Written problem
The lines below are to be quoted exactly, from the first through the one that contains "from mathutils import".

Material
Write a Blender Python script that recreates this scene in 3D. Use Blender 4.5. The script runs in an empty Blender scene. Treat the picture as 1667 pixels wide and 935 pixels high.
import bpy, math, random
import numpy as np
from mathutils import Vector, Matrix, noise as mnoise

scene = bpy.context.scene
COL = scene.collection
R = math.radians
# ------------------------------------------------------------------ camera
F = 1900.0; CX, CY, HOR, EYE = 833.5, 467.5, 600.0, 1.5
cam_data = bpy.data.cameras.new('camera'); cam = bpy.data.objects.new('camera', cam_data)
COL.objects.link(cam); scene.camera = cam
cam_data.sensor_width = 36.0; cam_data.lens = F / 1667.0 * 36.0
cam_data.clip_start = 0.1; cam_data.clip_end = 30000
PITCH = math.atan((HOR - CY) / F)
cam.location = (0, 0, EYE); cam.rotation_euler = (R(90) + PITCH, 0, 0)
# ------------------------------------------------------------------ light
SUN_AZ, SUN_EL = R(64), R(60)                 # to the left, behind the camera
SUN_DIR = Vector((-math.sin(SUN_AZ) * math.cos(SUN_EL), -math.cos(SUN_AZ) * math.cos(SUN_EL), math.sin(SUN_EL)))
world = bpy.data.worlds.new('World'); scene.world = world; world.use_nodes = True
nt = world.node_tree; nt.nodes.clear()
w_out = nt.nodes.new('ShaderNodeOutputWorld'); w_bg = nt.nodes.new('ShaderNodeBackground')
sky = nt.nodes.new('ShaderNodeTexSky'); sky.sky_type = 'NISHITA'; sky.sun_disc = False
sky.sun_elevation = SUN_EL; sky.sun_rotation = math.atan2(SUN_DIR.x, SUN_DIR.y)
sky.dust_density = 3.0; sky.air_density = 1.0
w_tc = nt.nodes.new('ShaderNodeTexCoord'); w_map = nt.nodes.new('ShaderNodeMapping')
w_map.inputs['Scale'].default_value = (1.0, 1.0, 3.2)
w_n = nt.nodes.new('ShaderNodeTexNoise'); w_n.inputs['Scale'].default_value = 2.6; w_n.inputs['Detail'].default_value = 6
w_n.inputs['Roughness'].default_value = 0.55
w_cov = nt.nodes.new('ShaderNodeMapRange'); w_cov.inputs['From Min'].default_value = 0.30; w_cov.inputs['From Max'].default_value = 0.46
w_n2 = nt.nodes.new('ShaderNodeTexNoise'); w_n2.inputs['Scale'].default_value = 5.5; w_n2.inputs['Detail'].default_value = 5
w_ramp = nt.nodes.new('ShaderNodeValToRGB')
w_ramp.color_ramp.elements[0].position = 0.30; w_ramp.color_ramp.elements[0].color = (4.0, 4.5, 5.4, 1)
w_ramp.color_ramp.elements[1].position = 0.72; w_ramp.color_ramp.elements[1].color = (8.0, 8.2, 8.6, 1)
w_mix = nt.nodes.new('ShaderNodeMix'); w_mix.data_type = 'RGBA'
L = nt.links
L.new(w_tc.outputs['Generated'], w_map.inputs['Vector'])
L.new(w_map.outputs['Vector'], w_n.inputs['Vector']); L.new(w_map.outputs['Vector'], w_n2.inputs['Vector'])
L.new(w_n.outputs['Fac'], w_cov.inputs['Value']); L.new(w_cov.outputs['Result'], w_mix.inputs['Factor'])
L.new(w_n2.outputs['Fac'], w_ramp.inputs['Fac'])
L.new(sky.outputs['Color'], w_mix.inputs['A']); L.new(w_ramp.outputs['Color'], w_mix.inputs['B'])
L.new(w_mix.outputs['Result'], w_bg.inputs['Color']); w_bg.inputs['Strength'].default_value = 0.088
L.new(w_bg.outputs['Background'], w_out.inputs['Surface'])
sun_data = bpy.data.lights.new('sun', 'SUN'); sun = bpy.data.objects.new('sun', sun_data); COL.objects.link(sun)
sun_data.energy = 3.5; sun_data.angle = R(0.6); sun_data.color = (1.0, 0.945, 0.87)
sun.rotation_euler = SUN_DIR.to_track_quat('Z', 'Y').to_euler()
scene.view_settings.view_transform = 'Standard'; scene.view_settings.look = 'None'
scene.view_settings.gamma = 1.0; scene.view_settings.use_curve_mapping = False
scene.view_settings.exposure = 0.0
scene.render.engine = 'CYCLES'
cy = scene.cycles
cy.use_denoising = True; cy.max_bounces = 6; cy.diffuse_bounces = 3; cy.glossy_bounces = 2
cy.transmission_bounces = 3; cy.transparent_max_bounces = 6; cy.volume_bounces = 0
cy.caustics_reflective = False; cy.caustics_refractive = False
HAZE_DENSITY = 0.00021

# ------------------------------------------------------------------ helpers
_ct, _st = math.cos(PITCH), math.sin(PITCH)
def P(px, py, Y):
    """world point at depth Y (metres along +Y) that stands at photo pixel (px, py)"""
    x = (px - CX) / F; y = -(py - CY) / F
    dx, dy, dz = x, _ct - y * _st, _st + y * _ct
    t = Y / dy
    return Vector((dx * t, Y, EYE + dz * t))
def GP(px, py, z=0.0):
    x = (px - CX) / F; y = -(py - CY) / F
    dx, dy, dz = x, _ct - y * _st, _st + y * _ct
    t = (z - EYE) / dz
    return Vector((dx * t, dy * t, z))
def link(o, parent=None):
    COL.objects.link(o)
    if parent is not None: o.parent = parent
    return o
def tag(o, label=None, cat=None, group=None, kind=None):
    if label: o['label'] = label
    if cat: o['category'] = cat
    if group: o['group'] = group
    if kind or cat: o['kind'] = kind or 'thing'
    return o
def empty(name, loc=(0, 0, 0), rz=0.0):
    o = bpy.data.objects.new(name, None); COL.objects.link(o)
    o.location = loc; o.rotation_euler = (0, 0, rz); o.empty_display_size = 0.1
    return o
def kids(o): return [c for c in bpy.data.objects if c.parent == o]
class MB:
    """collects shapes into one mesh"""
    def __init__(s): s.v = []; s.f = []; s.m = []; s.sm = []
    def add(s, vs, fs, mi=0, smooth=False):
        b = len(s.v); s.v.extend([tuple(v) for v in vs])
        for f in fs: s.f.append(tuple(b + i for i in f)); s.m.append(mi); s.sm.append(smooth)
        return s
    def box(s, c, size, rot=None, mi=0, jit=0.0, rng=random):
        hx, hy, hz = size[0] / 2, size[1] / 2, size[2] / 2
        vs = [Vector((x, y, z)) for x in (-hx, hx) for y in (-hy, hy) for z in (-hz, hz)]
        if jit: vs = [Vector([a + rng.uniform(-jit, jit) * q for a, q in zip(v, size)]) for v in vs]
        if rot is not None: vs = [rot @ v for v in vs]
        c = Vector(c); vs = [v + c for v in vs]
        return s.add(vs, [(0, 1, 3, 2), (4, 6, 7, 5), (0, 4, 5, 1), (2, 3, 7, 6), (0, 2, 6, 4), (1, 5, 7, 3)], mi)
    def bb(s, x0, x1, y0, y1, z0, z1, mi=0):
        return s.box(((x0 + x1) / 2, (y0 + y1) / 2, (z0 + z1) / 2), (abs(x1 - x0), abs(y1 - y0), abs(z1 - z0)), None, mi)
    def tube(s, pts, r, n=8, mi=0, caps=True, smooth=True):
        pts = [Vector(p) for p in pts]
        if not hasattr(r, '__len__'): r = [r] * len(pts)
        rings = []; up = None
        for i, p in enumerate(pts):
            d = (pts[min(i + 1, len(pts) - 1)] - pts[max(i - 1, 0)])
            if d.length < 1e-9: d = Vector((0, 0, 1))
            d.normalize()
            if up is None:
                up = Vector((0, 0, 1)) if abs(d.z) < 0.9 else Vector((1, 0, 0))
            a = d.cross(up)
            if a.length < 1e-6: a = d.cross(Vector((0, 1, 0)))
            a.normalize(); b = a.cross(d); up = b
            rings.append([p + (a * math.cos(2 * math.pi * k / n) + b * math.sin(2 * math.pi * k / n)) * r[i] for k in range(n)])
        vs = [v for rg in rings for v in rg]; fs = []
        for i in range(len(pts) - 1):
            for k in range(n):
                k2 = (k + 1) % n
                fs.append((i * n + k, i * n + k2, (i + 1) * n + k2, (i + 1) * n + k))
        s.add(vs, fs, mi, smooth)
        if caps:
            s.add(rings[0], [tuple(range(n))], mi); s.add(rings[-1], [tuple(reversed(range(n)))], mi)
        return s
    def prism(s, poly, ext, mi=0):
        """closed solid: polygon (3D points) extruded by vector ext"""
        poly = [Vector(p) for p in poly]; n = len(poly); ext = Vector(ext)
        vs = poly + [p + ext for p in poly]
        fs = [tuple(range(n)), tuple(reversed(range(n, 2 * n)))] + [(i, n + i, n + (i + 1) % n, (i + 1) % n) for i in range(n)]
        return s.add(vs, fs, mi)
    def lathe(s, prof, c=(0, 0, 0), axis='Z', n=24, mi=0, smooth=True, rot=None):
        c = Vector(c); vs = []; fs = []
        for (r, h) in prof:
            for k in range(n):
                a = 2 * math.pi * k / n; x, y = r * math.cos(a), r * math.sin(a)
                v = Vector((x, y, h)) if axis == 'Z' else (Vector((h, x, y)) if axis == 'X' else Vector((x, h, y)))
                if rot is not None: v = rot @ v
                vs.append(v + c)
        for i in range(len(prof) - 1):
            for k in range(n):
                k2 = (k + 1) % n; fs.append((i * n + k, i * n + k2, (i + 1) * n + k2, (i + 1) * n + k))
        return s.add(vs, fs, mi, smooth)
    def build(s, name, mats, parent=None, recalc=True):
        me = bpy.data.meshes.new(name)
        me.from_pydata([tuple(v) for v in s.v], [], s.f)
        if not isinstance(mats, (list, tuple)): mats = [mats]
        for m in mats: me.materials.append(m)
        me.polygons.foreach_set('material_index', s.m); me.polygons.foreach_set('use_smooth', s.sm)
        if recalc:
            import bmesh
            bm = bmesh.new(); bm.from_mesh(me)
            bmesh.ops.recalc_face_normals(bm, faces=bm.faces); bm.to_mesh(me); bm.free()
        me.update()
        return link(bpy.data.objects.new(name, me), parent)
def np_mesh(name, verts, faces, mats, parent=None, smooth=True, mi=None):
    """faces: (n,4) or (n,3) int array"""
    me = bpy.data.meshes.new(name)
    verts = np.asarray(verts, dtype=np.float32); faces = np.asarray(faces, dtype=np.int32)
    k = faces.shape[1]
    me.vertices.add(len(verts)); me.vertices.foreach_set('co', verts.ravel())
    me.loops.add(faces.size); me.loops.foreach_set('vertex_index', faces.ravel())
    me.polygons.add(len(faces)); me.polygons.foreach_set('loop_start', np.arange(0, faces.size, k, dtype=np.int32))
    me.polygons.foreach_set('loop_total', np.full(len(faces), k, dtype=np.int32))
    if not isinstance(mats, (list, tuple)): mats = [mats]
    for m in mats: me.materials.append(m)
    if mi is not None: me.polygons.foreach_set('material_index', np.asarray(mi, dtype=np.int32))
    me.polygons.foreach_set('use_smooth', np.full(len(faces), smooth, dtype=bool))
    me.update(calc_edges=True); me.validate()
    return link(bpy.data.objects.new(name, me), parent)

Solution
Write a Blender Python script that recreates this scene in 3D. Use Blender 4.5. The script runs in an empty Blender scene. Treat the picture as 1667 pixels wide and 935 pixels high.
import bpy, math, random
import numpy as np
from mathutils import Vector, Matrix, noise as mnoise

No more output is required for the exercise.